Survivor Resources



 

You are not alone!

Article written by Kaz

It wasn't your fault.

Abusers rely on their victims' feelings of guilt and shame to keep their secret safe.

By speaking out, we can help to overcome our own memories and perhaps stop rape and abuse happening so frequently.

I refuse to be silent.

It's okay to be angry. It's okay to be depressed. It's okay to feel worthless. It's okay to feel it will take forever to get over this. It's okay to hate your attacker. You feel this way because of what was done to you. Those feelings have to come out. They're a part of your healing.

Accept that there are some things that are too hard to face at certain times. Everyone has days when they feel they are still a victim, not a survivor. Sometimes we can cope with things, at other times those things will trigger us and leave us very shaken. This happens.

Healing is not a test that can be failed. Progress is always difficult. So think of it as any difficult thing: sometimes you can only do 10 minutes on the treadmill, sometimes you can do an hour. Some days you can stick to a diet all day, some days you need chocolate. Sometimes you can park your car perfectly, other times you bump the kerb.

No-one has the right to judge you except yourself. But for survivors, we can be the hardest judges of ourselves.

Because I denied my abuse for so long, and because I was not believed, this made me doubt my own memories of the abuse.

Even when I felt I was believed, I was told that I had not suffered anything serious, and that I should be grateful I was alive and had not been beaten physically.

This attitude towards survivors is damaging and hurtful. How dare anyone say what I have suffered?

This made me doubt my own sanity. I scorned myself for being weak and childish, for making a fuss, for breaking up my family. At one and the same time I believed both that I had suffered terribly and was still suffering, but also that I should be able to walk away from the past and just forget it, that I hadn't suffered anything worth talking about.

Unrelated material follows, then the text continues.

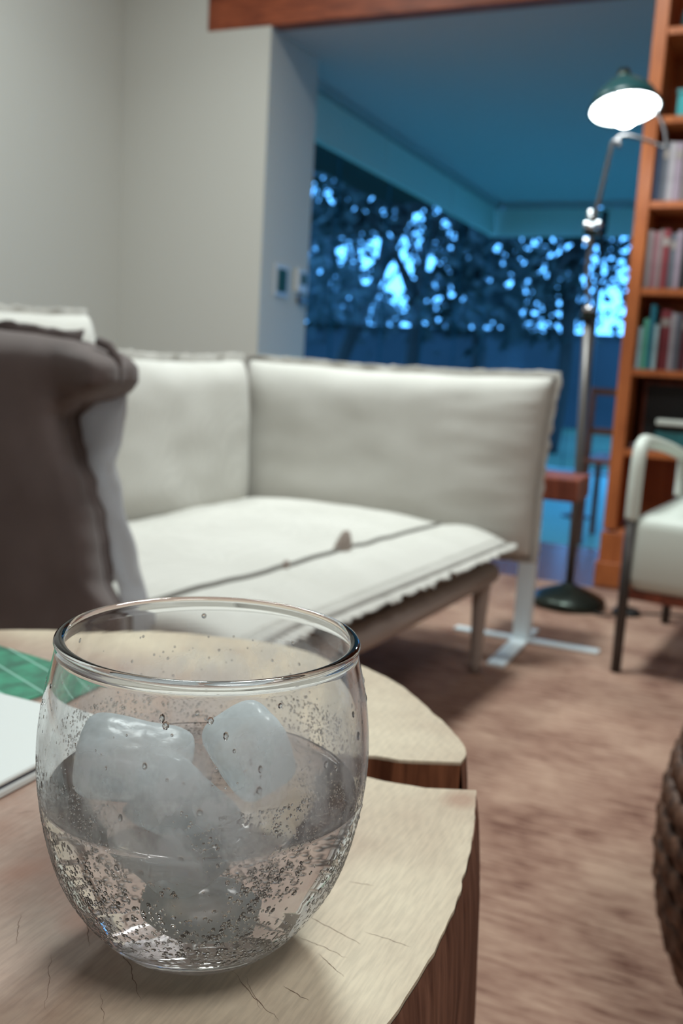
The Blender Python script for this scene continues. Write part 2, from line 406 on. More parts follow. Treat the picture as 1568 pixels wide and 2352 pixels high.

It was only when my abuser finally admitted what he had done that I found relief from the confusion in my mind. Even though he hedged it about with reasons, and excuses, and more lies, at least I had the knowledge that I was sane, that I hadn't (as he had maintained) made it all up out of spite.

But it was a long time before I began to understand that the voice inside my head saying, "Give it up, Kaz! This suffering act is just a put-on to get sympathy!" was the voice of my abuser. If I listen to what it says, if I put my head down and sweep my suffering under the carpet, then I am being abused again. I'm betraying myself.

All forms of abuse are terrifying and damaging. No matter whether you have survived rape, sexual abuse, emotional abuse, incest, verbal abuse, sexual harassment - no matter how old you were - no matter if it happened once or many times - you have suffered and survived, and your story is no less "worthy" than anyone else's.